Navigateur, né en 1958, après un DEA de droit commercial de l’université de Paris I Panthéon-Sorbonne, je suis devenu Conseil Juridique, spécialisé en droit des affaires et fiscalité. L'Etat ayant décidé l'absorption des Conseils juridiques par les avocats, j'ai poursuivi mon activité en tant qu'avocat jusqu'à ce que je sois excédé par les difficultés mises à l'exercice de mon activité professionnelle. J'ai démissionné du Barreau en 1998 et partage désormais ma vie entre la France et la Grèce.
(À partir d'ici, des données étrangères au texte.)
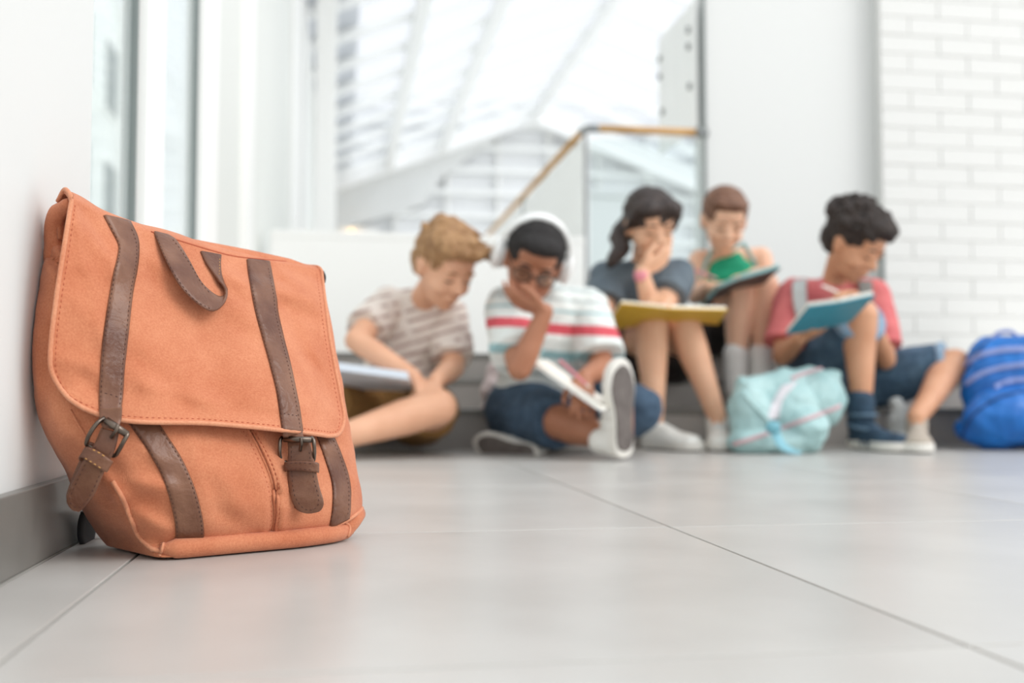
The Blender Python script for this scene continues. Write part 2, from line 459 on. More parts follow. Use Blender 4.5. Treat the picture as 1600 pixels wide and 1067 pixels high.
# gable wall at the end with louvred glazing on its right side
wf = empty('wall_far', (RX, Y1R, 0)); wf['kind'] = 'structure'
def poly_wall(name, P, y0, y1, m, parent):
    V = [(x, y0, z) for x, z in P] + [(x, y1, z) for x, z in P]; n = len(P)
    return pydata(name, V, [tuple(range(n)), tuple(range(2 * n - 1, n - 1, -1))] + [(i, i + n, (i + 1) % n + n, (i + 1) % n) for i in range(n)], m, parent, False)
def far(px, py): p = onY(px, py, Y1R); return (p.x, p.z)
A = [far(500, 378), far(528, 360), far(662, 320), far(695, 272), far(820, 178)]
poly_wall('gable_plaster', [(XL, 2.9), far(528, 360), far(662, 320), far(695, 272), (RX - .2, RZ - .2), (XL, zl(XL) - .1)], Y1R, Y1R + .2, M['wall'], wf)
slopebox('gable_trim', XL, RX, Y1R - .12, Y1R + .1, -.24, .26, M['beam']); slopebox('gable_trim', RX, XRR, Y1R - .12, Y1R + .1, -.24, .26, M['beam'])
M['louvre'] = mat('pale_grey_louvre', rgb(246, 247, 245), 0.5)
M['hazeglass'] = mat('far_glazing', rgb(250, 251, 252), 0.2)
box('glazing', XL, XRR, Y1R + .25, Y1R + .28, 0.25, RZ, M['hazeglass'], wf)
zz = far(900, 160)[1]; n = 0
while zz > 2.0:
    box('louvre', XL, XRR, Y1R + .05, Y1R + .22, zz - .09, zz, M['louvre'], wf); zz -= 0.40; n += 1
for x in np.arange(0, XRR, .9): box('mullion', x - .03, x + .03, Y1R + .1, Y1R + .24, .25, RZ - .3, M['white'], wf)
# shop-like opening with warm lamp far left
x0, z0 = far(528, 375); x1, z1 = far(590, 358)
o = box('far_doorway_recess', x0, x1, Y1R - .12, Y1R - .02, z0, z1, M['louvre']); tag(o, 'narrow grey window strip far away above the parapet', 'window', kind='structure')
p = onY(549, 369, Y1R - .2)
M['lamp'] = mat('warm_lamp', rgb(255, 214, 150), emit=2.0)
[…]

Européen convaincu, je suis persuadé que le libéralisme est la seule option possible en matière économique.

4 réflexions sur « Faut-il investir au capital de la Française des Jeux ? »

  1. Il y a un excellent article de Charles Gave qui nous met en garde d’investir sur toute société qui touche à l’Etat, de près ou de loin : https://institutdeslibertes.org/retour-sur-la-gestion-de-portefeuille-ou-la-bourse-ce-nest-pas-fait-pour-moi/

    J’ai trouvé aussi, pour traduire le timing de cette introduction en bourse ceci : https://insolentiae.com/le-grand-tableau-en-une-image/

    Quand FDJ sera effectivement introduite en bourse, je ne suis pas certain qu’il y ait encore des options créées pour se couvrir, voir pour envisager un scénario Bear.

    Attribuer une action gratuite pour 10 achetées, une ristourne de 10% sur le prix de revient, à condition de conserver les titres au moins 18 mois, un an et demi, est effectivement un peu long pour moi, trop « Long » si je puis dire dans le contexte des marchés actuels et des fondamentaux qui rougissent un peu partout.

    A la limite laisser la FDJ baisser franchement avec forcément une hausse de volatilité intrinsèque associée, puis pourquoi pas la reprendre à l’achat, mais pas n’importe comment.

    En clair je n’irai jamais là-dessus à sec en introduction dans le contexte actuel et avec un blocage de position sans Stop pour 10 – 1 sur 18 mois.

    Il y a de quoi faire un autre article là-dessus, mais c’est en commentaires à présent.

    1. D’accord avec vos remarques !
      Je ne pense pas qu’il y ait dans les prochains mois des variations importantes sur le cours, sauf Krach (mais là c’est l’ensemble de la côte qui plonge), mais la règle de Charles Gave est la seule valable : éviter d’acheter des actions de sociétés qui sont sous le contrôle direct ou indirect de l’Etat surtout avec la bande de « libéraux » au pouvoir …

  2. La Françaises des jeux : une future entreprise du passé, je ne donne pas cher de son avenir avec les jeux en ligne sur téléphone portable.